To reveal more would be an injustice. Roy Huggins, who later went on to TV Hall of Famedom for The Rockford Files and The Fugitive, deserves roses for his ingeniously plotted script. It keeps the viewer guessing (usually, wrong) and ties up all the loose ends in a satisfying conclusion.

Kristine Miller, as the sister-in-law who has never really trusted Jane Palmer, has some wonderful scenes with Scott where they are pleasant on the surface but clearly jousting underneath. I find it strange that the alluring and talented Miller never became a star, but she said in late life that in the end Producer Hal Wallis “didn’t know what to do with her”. That’s a shame, because with the right vehicle she could have captured the public’s imagination in way she ultimately did not in the 1940s and 1950s.

The male supporting players, Arthur Kennedy as Alan Palmer, Dan Duryea as a slimy grifter and Don DeFore as a man with mysterious motives, turn in solid performances. And Haskins, in contrast to I Walk Alone, seems in full command from the director’s chair, partly no doubt due to experience and partly because he has a stronger storyline this around.

But this movie is first and foremost dominated by Lizabeth Scott, in a knockout performance. She had an unusual life in film. She looks and sounds like a cross between Veronica Lake and Lauren Bacall, and indeed was packaged as a Bacall-type by Hal Wallis. She spent almost her entire career making crime melodramas and film noirs in the 1940s (the fine picture Dead Reckoning with Humphrey Bogart being the mostly widely remembered). And then in the 1950s her career swooned, perhaps because the tabloid press reported that she was a lesbian (Ms. Scott, who lived until 2015, shunned publicity for over a half-century, so her view of what happened remains unknown).

I criticized her somewhat stilted performance in I Walk Alone, but I can do nothing but praise her tour-de-force in Too Late for Tears. She owns the screen, in one of a handful of movies made right after the war that was willing to put a tough woman at the center of the story (for another, see my review of Strange Impersonation). In her words, expressions and physical movements, Scott brings alive a femme fatale of hidden motives, craftiness and tough-as-nails pursuit of money. She’s a nasty, manipulative piece of work such that when a tough male actor like Dan Duryea is clearly shocked and repulsed about how much more brutal she is than he ever could be, the audience nods along, mouth agape.

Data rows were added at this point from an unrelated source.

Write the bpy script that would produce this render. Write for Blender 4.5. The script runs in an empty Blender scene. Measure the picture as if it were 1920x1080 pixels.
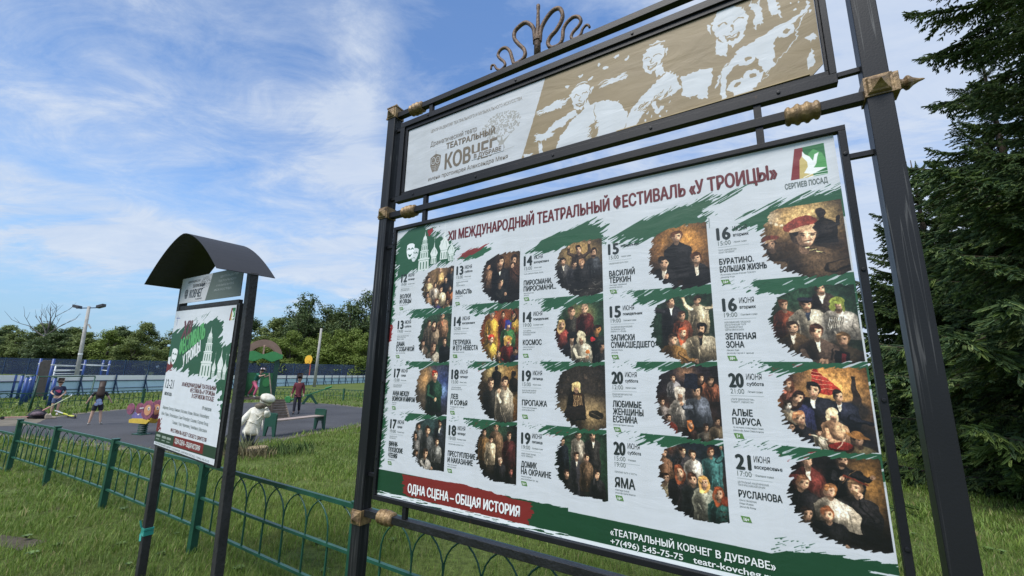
import bpy, bmesh, math, random
import numpy as np
from mathutils import Vector, Matrix
R = math.radians
scn = bpy.context.scene
col = scn.collection
random.seed(7)
# ---------------------------------------------------------------- camera
PITCH, ROLL, EYE = 0.20533, -0.02063, 1.6
cp, sp_, cr, sr = math.cos(PITCH), math.sin(PITCH), math.cos(ROLL), math.sin(ROLL)
fwd = Vector((0, cp, sp_)); up = Vector((0, -sp_, cp)); rt = Vector((1, 0, 0))
cx_ = rt * cr - up * sr; cy_ = rt * sr + up * cr
cam_d = bpy.data.cameras.new('camera'); cam = bpy.data.objects.new('camera', cam_d); col.objects.link(cam)
cam_d.sensor_width = 36; cam_d.lens = 36 * 784.72 / 1920; cam_d.clip_start = 0.05; cam_d.clip_end = 4000
cam.matrix_world = Matrix(((cx_.x, cy_.x, -fwd.x, 0), (cx_.y, cy_.y, -fwd.y, 0), (cx_.z, cy_.z, -fwd.z, EYE), (0, 0, 0, 1)))
scn.camera = cam
# ---------------------------------------------------------------- light: soft evening daylight through thin cloud
SUN_AZ, SUN_EL = R(-140), R(56)          # azimuth from +Y towards +X
sun_d = bpy.data.lights.new('sun', 'SUN'); sun_d.energy = 3.3; sun_d.angle = R(32); sun_d.color = (1.0, 0.965, 0.91)
sun = bpy.data.objects.new('sun', sun_d); col.objects.link(sun)
sv = Vector((math.sin(SUN_AZ) * math.cos(SUN_EL), math.cos(SUN_AZ) * math.cos(SUN_EL), math.sin(SUN_EL)))
sun.rotation_euler = sv.to_track_quat('Z', 'Y').to_euler(); sun.location = sv * 50
scn.view_settings.view_transform = 'Standard'; scn.view_settings.look = 'None'; scn.view_settings.gamma = 1; scn.view_settings.use_curve_mapping = False
scn.view_settings.exposure = 0.3
world = bpy.data.worlds.new('World'); scn.world = world; world.use_nodes = True
wt = world.node_tree; wt.nodes.clear()
class NT:
    """short hand for building node trees"""
    def __init__(s, t): s.t = t
    def n(s, kind, **kw):
        nd = s.t.nodes.new(kind)
        for k, v in kw.items():
            if k.startswith('i_'):
                key = k[2:]; key = int(key) if key.isdigit() else key.replace('_', ' ')
                nd.inputs[key].default_value = v
            else: setattr(nd, k, v)
        return nd
    def l(s, a, b): s.t.links.new(a, b)
    def math(s, op, a, b=None, c=None, clamp=False):
        nd = s.t.nodes.new('ShaderNodeMath'); nd.operation = op; nd.use_clamp = clamp
        for i, v in enumerate((a, b, c)):
            if v is None: continue
            if isinstance(v, (int, float)): nd.inputs[i].default_value = v
            else: s.l(v, nd.inputs[i])
        return nd.outputs[0]
    def mix(s, fac, a, b, blend='MIX'):
        nd = s.t.nodes.new('ShaderNodeMix'); nd.data_type = 'RGBA'; nd.blend_type = blend
        for sock, v in ((nd.inputs[0], fac), (nd.inputs[6], a), (nd.inputs[7], b)):
            if isinstance(v, (int, float)): sock.default_value = v
            elif isinstance(v, (tuple, list)): sock.default_value = (*v[:3], 1)
            else: s.l(v, sock)
        return nd.outputs[2]
    def ramp(s, v, stops, interp='LINEAR'):
        nd = s.t.nodes.new('ShaderNodeValToRGB'); s.l(v, nd.inputs[0]); e = nd.color_ramp.elements; nd.color_ramp.interpolation = interp
        while len(e) < len(stops): e.new(.5)
        for el, (p, c) in zip(e, stops): el.position = p; el.color = (*c, 1) if isinstance(c, (tuple, list)) else (c, c, c, 1)
        return nd.outputs[0]
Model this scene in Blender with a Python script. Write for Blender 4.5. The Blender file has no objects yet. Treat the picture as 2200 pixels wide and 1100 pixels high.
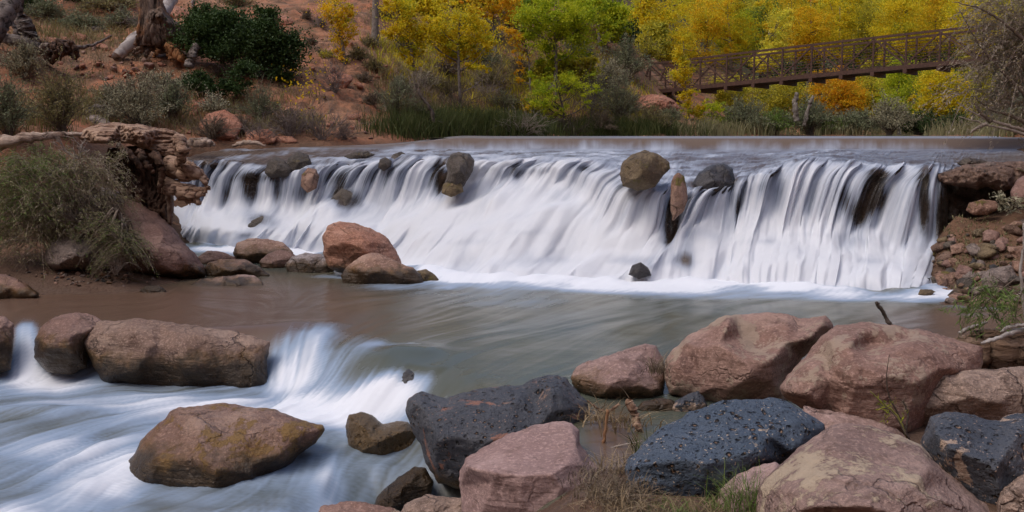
import bpy, math, random
import numpy as np
from mathutils import Vector
from mathutils.geometry import delaunay_2d_cdt

S = bpy.context.scene
C = S.collection
R = math.radians
rnd = random.Random(7)
rng = np.random.default_rng(11)

# ------------------------------------------------------------------ camera, light, exposure
CAMZ = 2.2
LENS, SENSOR, PW = 35.0, 36.0, 2200.0
F = PW * LENS / SENSOR
TH = math.atan((550 - 285) / F)
cd = bpy.data.cameras.new('camera')
cam = bpy.data.objects.new('camera', cd)
C.objects.link(cam)
cam.location = (0, 0, CAMZ)
cam.rotation_euler = (math.pi / 2 - TH, 0, 0)
cd.lens, cd.sensor_width, cd.clip_start, cd.clip_end = LENS, SENSOR, 0.1, 3000
S.camera = cam

SUN_EL, SUN_AZ = 58.0, -118.0        # azimuth measured from +Y towards +X
W = bpy.data.worlds.new('World')
S.world = W
W.use_nodes = True
wn = W.node_tree
for n in list(wn.nodes):
    wn.nodes.remove(n)
sky = wn.nodes.new('ShaderNodeTexSky')
sky.sky_type = 'NISHITA'
sky.sun_disc = False
sky.sun_elevation = R(SUN_EL)
sky.sun_rotation = R(SUN_AZ)
sky.air_density, sky.dust_density, sky.ozone_density = 0.8, 4.0, 1.0
bg = wn.nodes.new('ShaderNodeBackground')
bg.inputs[1].default_value = 0.115
wo = wn.nodes.new('ShaderNodeOutputWorld')
wn.links.new(sky.outputs[0], bg.inputs[0])
wn.links.new(bg.outputs[0], wo.inputs[0])
sl = bpy.data.lights.new('sun', 'SUN')
sl.energy = 0.55
sl.angle = R(60)
sl.color = (1.0, 0.965, 0.93)
so = bpy.data.objects.new('sun', sl)
C.objects.link(so)
d = Vector((math.sin(R(SUN_AZ)) * math.cos(R(SUN_EL)), math.cos(R(SUN_AZ)) * math.cos(R(SUN_EL)), math.sin(R(SUN_EL))))
so.rotation_euler = d.to_track_quat('Z', 'Y').to_euler()
so.location = (0, 0, 40)
S.view_settings.view_transform = 'Standard'
S.view_settings.look = 'None'
S.view_settings.exposure = 0.72
S.view_settings.gamma = 1
S.render.engine = 'CYCLES'
S.cycles.max_bounces = 6
S.cycles.transparent_max_bounces = 10
S.cycles.diffuse_bounces = 3
S.cycles.glossy_bounces = 3
S.cycles.use_denoising = True

# ------------------------------------------------------------------ geometry of the view
sT, cT = math.sin(TH), math.cos(TH)


def P(px, py, Y):
    """point of the world seen at photo pixel (px, py) that stands Y metres in front"""
    px, py, Y = np.asarray(px, float), np.asarray(py, float), np.asarray(Y, float)
    a, b = (px - 1100) / F, (550 - py) / F
    dy, dz = cT + b * sT, -sT + b * cT
    t = Y / dy
    return np.stack(np.broadcast_arrays(a * t, Y, CAMZ + dz * t), -1)


def YZ(py, z):
    """distance at which height z is seen on photo row py"""
    b = (550 - np.asarray(py, float)) / F
    return (z - CAMZ) * (cT + b * sT) / (-sT + b * cT)


def proj(v):
    v = np.asarray(v, float)
    x, y, z = v[..., 0], v[..., 1], v[..., 2] - CAMZ
    f = np.maximum(y * cT - z * sT, .05)
    u = y * sT + z * cT
    return 1100 + F * x / f, 550 - F * u / f


# ------------------------------------------------------------------ noise
_perm = np.random.default_rng(3).permutation(256)
_perm = np.concatenate([_perm, _perm, _perm])
_g = np.random.default_rng(4).normal(size=(256, 3))
_g /= np.linalg.norm(_g, axis=1)[:, None]


def noise(x, y, z):
    x, y, z = np.broadcast_arrays(np.asarray(x, float), np.asarray(y, float), np.asarray(z, float))
    xi, yi, zi = np.floor(x).astype(int), np.floor(y).astype(int), np.floor(z).astype(int)
    xf, yf, zf = x - xi, y - yi, z - zi
    xi &= 255; yi &= 255; zi &= 255
    u, v, w = [t * t * t * (t * (t * 6 - 15) + 10) for t in (xf, yf, zf)]

    def g(i, j, k):
        h = _perm[_perm[_perm[xi + i] + yi + j] + zi + k]
        gg = _g[h]
        return gg[..., 0] * (xf - i) + gg[..., 1] * (yf - j) + gg[..., 2] * (zf - k)
    x00 = g(0, 0, 0) * (1 - u) + g(1, 0, 0) * u
    x10 = g(0, 1, 0) * (1 - u) + g(1, 1, 0) * u
    x01 = g(0, 0, 1) * (1 - u) + g(1, 0, 1) * u
    x11 = g(0, 1, 1) * (1 - u) + g(1, 1, 1) * u
    return ((x00 * (1 - v) + x10 * v) * (1 - w) + (x01 * (1 - v) + x11 * v) * w) * 1.6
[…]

Comparing this film to I Walk Alone is a good way to learn about the nature of film noir. Although I Walk Alone is often mentioned in books about the genre and Too Late for Tears is not, the latter is a much more fully realized example of the style. Look for example at the washed out set design in the Palmers’ apartment and the lighting and camerawork in Scott’s scenes with Duryea. The bleak view of human nature and the number of characters trapped by irresistible, bad impulses are also defining features of what is probably the most completely developed style of American film (Even though, of course, its precursors are European). Why Too Late for Tears isn’t mentioned in the same breath with other noir classics is a mystery to me, because it ranks with the very best of the genre.